The Netherlands is set to introduce a new road toll for trucks on July 1, 2026, a measure expected to accelerate the adoption of modern, more sustainable vehicles within the transport sector. According to a new report, "Assetvisie Trucks en Trailers," by ING Research, electric trucks are increasingly proving to be economically viable alternatives to traditional diesel vehicles across a growing number of routes.
This development comes at a time when the transport industry faces significant challenges, including escalating operational costs, unpredictable freight volumes, and mounting pressure for capital investments. These factors collectively create a demanding operational landscape for logistics businesses.

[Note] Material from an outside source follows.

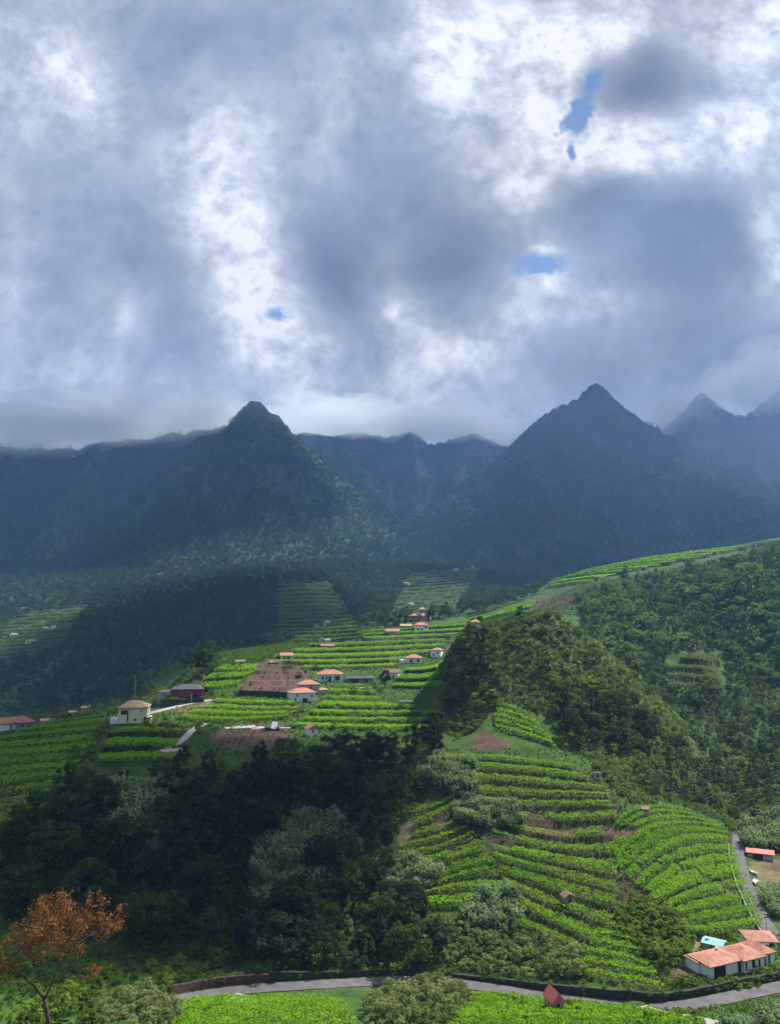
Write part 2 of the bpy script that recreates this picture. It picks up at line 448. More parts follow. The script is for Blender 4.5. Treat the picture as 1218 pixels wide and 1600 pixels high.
# ------------------------------------------------------------------ terrain
# surveyed points: (image column, image row, distance) give the line of sight on which a point of land lies
SEEN = {
    0: [(1600, 128), (1560, 142), (1500, 163), (1400, 190), (1300, 220), (1200, 255), (1140, 290), (1100, 700), (1060, 850), (1000, 1050), (950, 1250), (930, 1350), (900, 1560)],
    100: [(1600, 128), (1550, 147), (1490, 168), (1400, 190), (1300, 213), (1200, 245), (1130, 290), (1095, 650), (1050, 780), (1000, 930), (950, 1180), (900, 1500)],
    200: [(1600, 128), (1540, 150), (1480, 170), (1400, 187), (1300, 206), (1200, 228), (1170, 242), (1130, 282), (1108, 305), (1080, 590), (1040, 720), (1000, 850), (950, 1100), (900, 1420)],
    330: [(1600, 128), (1548, 151), (1500, 165), (1400, 184), (1300, 202), (1200, 223), (1165, 242), (1140, 272), (1100, 312), (1060, 372), (1040, 425), (1020, 480), (1000, 660), (970, 800), (930, 1050), (895, 1320)],
    430: [(1600, 128), (1541, 153), (1490, 166), (1400, 184), (1300, 202), (1200, 222), (1170, 240), (1140, 272), (1100, 312), (1060, 372), (1030, 432), (1012, 485), (1000, 680), (960, 850), (890, 1200)],
    560: [(1600, 128), (1534, 156), (1490, 166), (1400, 183), (1300, 202), (1200, 222), (1165, 242), (1130, 282), (1100, 312), (1060, 372), (1030, 432), (1000, 495), (985, 535), (970, 750), (930, 950), (885, 1200)],
    650: [(1600, 130), (1532, 157), (1480, 168), (1400, 182), (1320, 197), (1250, 212), (1200, 222), (1165, 247), (1130, 286), (1100, 316), (1060, 372), (1030, 432), (1000, 495), (968, 570), (945, 800), (900, 1080)],
    690: [(1535, 156), (1400, 182), (1250, 211), (1165, 243), (1135, 262), (1060, 372), (1030, 432), (1000, 500), (965, 580)],
    705: [(1110, 268), (1050, 283), (1008, 296)],
    740: [(1600, 130), (1537, 156), (1480, 168), (1400, 182), (1320, 196), (1250, 210), (1200, 222), (1170, 236), (1100, 260), (1040, 277), (972, 300), (962, 580), (935, 900), (905, 1050)],
    800: [(1600, 130), (1547, 154), (1500, 163), (1400, 183), (1300, 203), (1250, 213), (1200, 223), (1170, 234), (1100, 259), (1040, 276), (1000, 288), (958, 305), (946, 600), (935, 660)],
    860: [(1600, 130), (1556, 151), (1500, 163), (1400, 183), (1300, 204), (1200, 226), (1170, 238), (1100, 262), (1040, 278), (956, 307), (945, 590), (930, 640), (912, 700)],
    930: [(1600, 130), (1564, 149), (1500, 162), (1400, 183), (1300, 206), (1250, 217), (1200, 230), (1180, 240), (1130, 262), (1080, 280), (1030, 298), (1004, 314), (980, 430), (940, 510), (905, 580), (888, 700)],
    1000: [(1600, 130), (1567, 148), (1540, 155), (1480, 168), (1400, 187), (1300, 211), (1255, 224), (1220, 240), (1180, 260), (1120, 290), (1064, 318), (1040, 400), (1000, 440), (950, 500), (900, 580), (885, 650), (873, 720)],
    1080: [(1600, 130), (1572, 147), (1530, 157), (1480, 169), (1400, 190), (1330, 215), (1290, 235), (1250, 265), (1200, 300), (1150, 330), (1100, 360), (1050, 395), (1000, 440), (950, 490), (900, 560), (880, 610), (864, 740)],
    1150: [(1600, 130), (1553, 155), (1500, 165), (1460, 176), (1400, 200), (1350, 220), (1300, 245), (1250, 275), (1200, 310), (1150, 340), (1100, 370), (1050, 400), (1000, 440), (950, 480), (900, 540), (872, 600), (855, 760)],
    1218: [(1600, 130), (1543, 159), (1480, 178), (1400, 205), (1340, 232), (1290, 255), (1200, 315), (1100, 375), (1000, 440), (950, 475), (900, 520), (862, 590), (841, 780)],
}
# land hidden from here: (image column, distance, height)
HIDDEN = [(0, 340, -55), (0, 450, -90), (0, 580, -96), (100, 350, -58), (100, 450, -85), (100, 550, -85), (200, 350, -52), (200, 430, -70), (200, 510, -72),
          (330, 540, -40), (330, 590, -38), (430, 560, -26), (430, 620, -24), (560, 620, -12), (560, 680, -8), (650, 650, -6), (650, 720, -4),
          (705, 325, -34), (740, 345, -30), (740, 420, -22), (800, 345, -16), (800, 450, -12), (860, 350, -10), (860, 450, -8), (930, 360, -24), (1000, 355, -34),
          (740, 700, -6), (800, 760, -4), (860, 800, 6), (930, 850, 14), (1000, 880, 22), (1080, 920, 34), (1150, 950, 48), (1218, 980, 60),
          (740, 1300, 60), (860, 1100, 10), (1000, 1200, 20), (1218, 1250, 40), (860, 1500, 60), (1000, 1600, 70), (1218, 1700, 90)]
for c in (0, 200, 400, 609, 800, 1000, 1218):
    HIDDEN += [(c, 1.0, -1.9), (c, 12, -12.5), (c, 40, -33), (c, 80, -53), (c, 112, -62.5), (c, 1900, 110), (c, 2600, 130), (c, 4300, 160)]

pts, vals = [], []
for c, lst in SEEN.items():
    for (py, r) in lst:
        d = ray(c, py); h = math.hypot(d[0], d[1])
        pts.append((math.atan2(d[0], d[1]), math.log(r))); vals.append(d[2] / h)
for (c, r, z) in HIDDEN:
    d = ray(c, 950)
    pts.append((math.atan2(d[0], d[1]), math.log(r))); vals.append(z / r)
pts = np.array(pts); vals = np.array(vals); NP_ = len(pts)
pts_s = pts * np.array([1.0, 0.9])
D = np.linalg.norm(pts_s[:, None] - pts_s[None], axis=2)
A = np.zeros((NP_ + 3, NP_ + 3)); A[:NP_, :NP_] = D
A[:NP_, NP_] = 1; A[:NP_, NP_ + 1:] = pts_s; A[NP_, :NP_] = 1; A[NP_ + 1:, :NP_] = pts_s.T
W = np.linalg.solve(A, np.concatenate([vals, [0, 0, 0]]))


def base_tan(az, lr):
    """tangent of the elevation of the land at bearing az, log distance lr"""
    azc = np.clip(az, -0.50, 0.50)
    q = np.stack([azc, lr * 0.9], -1).reshape(-1, 2)
    out = np.empty(len(q))
    for i in range(0, len(q), 20000):
        b = q[i:i + 20000]
        out[i:i + 20000] = np.linalg.norm(b[:, None] - pts_s[None], axis=2) @ W[:NP_] + W[NP_] + b @ W[NP_ + 1:]
    return out.reshape(az.shape)


AZ0 = math.radians(33.0)
NC = 740
AZ = np.linspace(-AZ0, AZ0, NC)
R = np.concatenate([np.array([1.0, 6, 12, 20, 30, 40, 55, 70, 85, 98, 106, 112, 118]), np.arange(122, 330, 0.55), np.arange(330, 720, 2.1),
                    np.arange(720, 1450, 6.5), np.arange(1450, 3700, 13.0), np.array([3720, 3800, 3900, 4000, 4150, 4300])])
NR = len(R)
ci = np.arange(0, NC + 3, 4); ci = np.unique(np.clip(ci, 0, NC - 1))
ri = np.unique(np.concatenate([np.arange(0, NR, 2), [NR - 1]]))
Tc = base_tan(*np.meshgrid(AZ[ci], np.log(R[ri]), indexing='xy'))
# upsample
T1 = np.empty((len(ri), NC))
for k in range(len(ri)): T1[k] = np.interp(AZ, AZ[ci], Tc[k])
T = np.empty((NR, NC))
for k in range(NC): T[:, k] = np.interp(R, R[ri], T1[:, k])
GA, GR = np.meshgrid(AZ, R)
GX, GY = GR * np.sin(GA), GR * np.cos(GA)
Z = T * GR
amp = np.interp(GR, [0, 100, 130, 300, 700, 1500, 4300], [0.0, 0.2, 0.5, 1.0, 4.0, 10, 14])
wl = np.interp(GR, [0, 130, 400, 1500, 4300], [5, 9, 20, 60, 90])
Z += amp * (fbm(GX / 14, GY / 14, 4, 3) - 0.5) * np.where(GR < 500, 1, 0) + amp * (fbm(GX / 70, GY / 70, 5, 5, True) - 0.55) * np.clip((GR - 400) / 300, 0, 1)

# --- mountains: crest lines (column, row, distance) with a steep head and long foot
CRESTS = {
    'west': [[(-260, 700, 2350), (-100, 702, 2300), (0, 694, 2280), (60, 699, 2270), (125, 699, 2250), (150, 689, 2240), (200, 687, 2230), (260, 677, 2220), (330, 668, 2200), (358, 660, 2170), (374, 640, 2150), (395, 622, 2120), (412, 632, 2110), (436, 650, 2100), (458, 674, 2080),
              (478, 702, 2030), (505, 738, 1960), (532, 775, 1880), (562, 814, 1790), (590, 842, 1700), (607, 870, 1610)],
             [(440, 690, 2050), (480, 760, 1850), (530, 805, 1730), (566, 870, 1560)],
             [(300, 690, 2180), (270, 760, 1900), (230, 830, 1680), (200, 880, 1540)],
             [(150, 700, 2200), (110, 780, 1880), (60, 850, 1640)],
             [(-20, 720, 2200), (-40, 800, 1850), (-60, 870, 1600)],
             [(380, 700, 2100), (400, 790, 1800), (390, 860, 1560)]],
    'middle': [[(420, 690, 3300), (478, 674, 3300), (520, 680, 3300), (560, 673, 3300), (600, 682, 3280), (625, 678, 3260), (640, 674, 3250), (655, 680, 3260), (668, 694, 3260), (692, 690, 3240), (715, 682, 3220), (742, 673, 3200), (765, 684, 3200), (790, 694, 3200), (830, 720, 3200)],
               [(640, 676, 3250), (650, 740, 2700), (640, 810, 2150), (610, 876, 1700)],
               [(742, 676, 3200), (715, 760, 2550), (690, 830, 2050), (665, 880, 1700)],
               [(540, 690, 3200), (580, 760, 2600), (600, 830, 2100)]],
    'east': [[(770, 740, 2850), (797, 694, 2820), (806, 684, 2800), (822, 670, 2770), (846, 648, 2730), (866, 637, 2710), (888, 627, 2690), (903, 623, 2680), (912, 610, 2670), (921, 601, 2660), (930, 597, 2650), (940, 602, 2650), (952, 614, 2660), (970, 634, 2680), (990, 655, 2700), (1010, 669, 2720), (1035, 682, 2740), (1060, 700, 2760), (1085, 730, 2760)],
             [(930, 600, 2640), (918, 680, 2350), (890, 760, 2080), (850, 830, 1830), (800, 880, 1600)],
             [(985, 655, 2690), (1010, 740, 2250), (1040, 800, 1950), (1075, 850, 1700)],
             [(846, 650, 2720), (820, 740, 2300), (770, 820, 1900), (735, 875, 1640)],
             [(955, 700, 2350), (960, 790, 1950), (950, 850, 1650)]],
    'far_east': [[(1000, 720, 3450), (1040, 698, 3420), (1060, 672, 3400), (1074, 640, 3390), (1086, 618, 3380), (1095, 611, 3380), (1105, 618, 3380), (1120, 632, 3370), (1142, 646, 3360), (1165, 648, 3340), (1190, 628, 3320), (1218, 603, 3300), (1270, 570, 3280), (1400, 560, 3250)],
                 [(1160, 655, 3330), (1150, 740, 2700), (1165, 800, 2250), (1190, 850, 1800)],
                 [(1230, 620, 3280), (1240, 740, 2550), (1270, 820, 2000)]],
}
owner = np.zeros(Z.shape, np.int8)
far = GR > 1250
fx, fy = GX[far], GY[far]
warpx = (fbm(fx / 260, fy / 260, 3, 21) - .5) * 120; warpy = (fbm(fx / 260, fy / 260, 3, 22) - .5) * 120
zb = Z[far].copy(); ow = np.zeros(zb.shape, np.int8)
for mi, (nm, lines) in enumerate(CRESTS.items()):
    best = np.full(fx.shape, -1e9)
    for li, ln in enumerate(lines):
        P3 = []
        for (px, py, r) in ln:
            d = ray(px, py); h = math.hypot(d[0], d[1]); P3.append(d / h * r)
        P3 = np.array(P3)
        main = li == 0
        for a, b in zip(P3[:-1], P3[1:]):
            ab = b[:2] - a[:2]; L2 = (ab ** 2).sum()
            wx = fx + warpx * (0.0 if main else 0.6); wy = fy + warpy * (0.0 if main else 0.6)
            t = np.clip(((wx - a[0]) * ab[0] + (wy - a[1]) * ab[1]) / L2, 0, 1)
            dd = np.hypot(wx - a[0] - t * ab[0], wy - a[1] - t * ab[1])
            h = a[2] + t * (b[2] - a[2])
            s0, s1, DD = (0.85, 0.55, 160) if main else (0.35, 0.62, 120)
            best = np.maximum(best, h - s0 * DD * (1 - np.exp(-dd / DD)) - s1 * dd)
    m = best > zb
    zb = np.where(m, best, zb); ow = np.where(m, mi + 1, ow)
rise = np.clip((zb - Z[far]) / 150, 0, 1)
near_crest = np.ones_like(zb)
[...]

For freight forwarders and operations managers, this means a potential shift in road transport costs within the Netherlands. While the initial investment in electric trucks is higher, the long-term operational savings, particularly with the new toll structure, could make them more attractive. Forwarders should monitor how carriers adapt their fleets and pricing strategies in response to these regulatory and economic changes. It may lead to increased availability of electric transport options, potentially influencing lead times and service offerings on Dutch routes. This could also impact carbon footprint reporting for shippers utilizing these services.
The report suggests that the economic viability of electric trucks will continue to improve, pushing more companies towards electrification as a strategic response to both regulatory demands and market pressures.